Machine learning researchers understand this phenomen in their domain—they call it overfitting, and fight it with regularization. In machine learning, you want predictive accuracy. But, you can’t directly optimize for accuracy on the data you have available—you’ll get something which is very bad at predicting future data. The solution to this is regularization: you optimize a combination of predictive accuracy and a simplicity measure. This creates some “drag” on the optimization, so that it doesn’t over-optimize predictive accuracy on the available data at the expense of future accuracy. This works extremely well, considering that it doesn’t necessarily introduce any new information to correlate things with reality better (though, in the Bayesian case, the regulariser is a prior probability which may contain real information about which things are more likely). If we had a general theory of anti-Goodharting which worked as well as this, it would seem to have broad implications for group coordination and societal problems.

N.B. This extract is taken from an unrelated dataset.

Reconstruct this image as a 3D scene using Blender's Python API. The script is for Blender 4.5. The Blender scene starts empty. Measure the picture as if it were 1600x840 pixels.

This pessimism shouldn’t be pushed too hard; usually, you’re better off coming up with some kind of proxy measurement for your goals, so that you can shift your strategies in the face of measured success and failure. Your taste in food isn’t that bad a proxy for what’s good for you. Profit isn’t that bad a proxy for providing value. Scientific consensus isn’t that bad a proxy for truth. And so on. But keep in mind: when an optimization process is based on a proxy, there may be systematic failures. X is not about Y.